As noted, there is a significant logical error contained in approaches that test a microlevel, behavioral explanation of crime with a legal definition and measure of crime. That explanation of crime typically is not designed to handle the fact that the criminal law varies. As a result, the explanation of crime is being assessed with a dependent variable containing variation that is potentially unrelated to the causes of crime. That variation in the law needs to be controlled for in order to claim that the test of the microlevel explanation of crime is adequate.

To explain the meaning and consequences of this error in logic more fully, we must envision what is happening when criminologists test behavioral explanations with a criminal-law definition and measure. The variability in the definition of crime makes the boundaries of crime move, changing the measure of crime and its definition across time and place and likely impacting the variation in crime across individuals. Most criminologists do not account for this. The criminologist imagines that the criminal law is an objective, scientific definition and measure of crime. They are also ill- prepared to consider that when they try to explain crime, they are trying to literally explain a moving target that is moving independently from the explanations they are devising.

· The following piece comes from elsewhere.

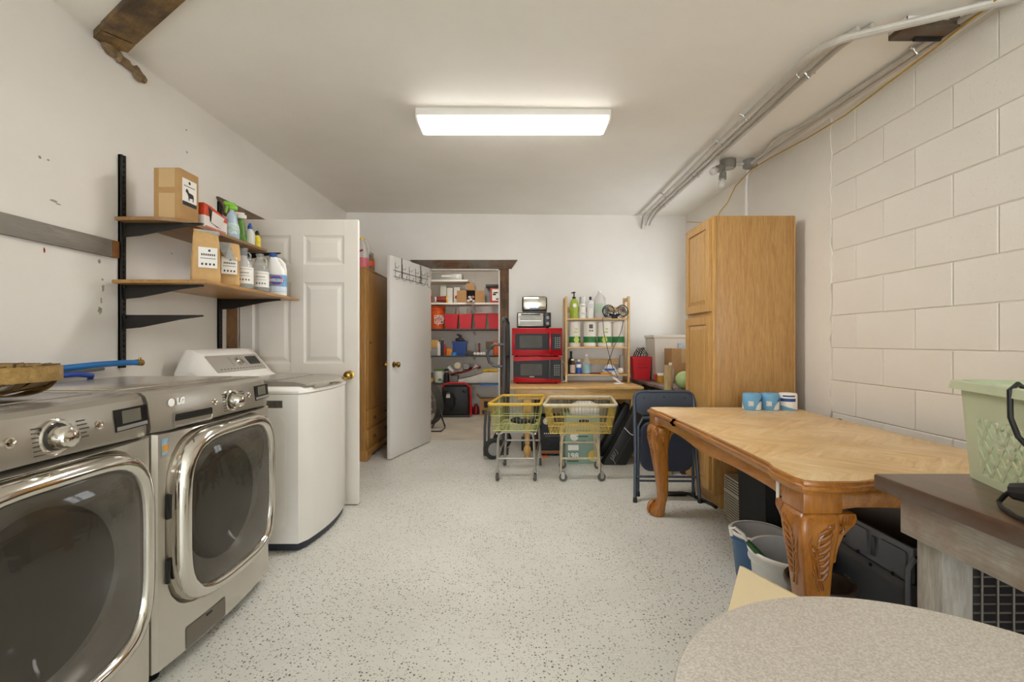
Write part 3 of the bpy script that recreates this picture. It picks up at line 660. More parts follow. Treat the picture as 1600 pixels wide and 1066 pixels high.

With few exceptions, criminologists think abstractly about crime—that is, they do not think of crime in place A at time Q and create an explanation that only fits place A at time Q. Rather, they think of a general explanation that applies everywhere, across time, and as an abstraction that is not a true reflection of the world. As an abstraction, this idea about crime has little utility, since the abstraction and reality are far removed from one another. Given that criminologists have not yet raised this issue, and they have not been trained to think of this as a logical problem that needs to be addressed (i.e., align the abstract theory of crime with its measurement as a violation of law), one can posit that much of the history of criminology is affected by this logically recurring problem. This ignored issue mucks up the effort to test explanations of crime and to discover a well-defined, unchanging set of factors that can be said to explain crime.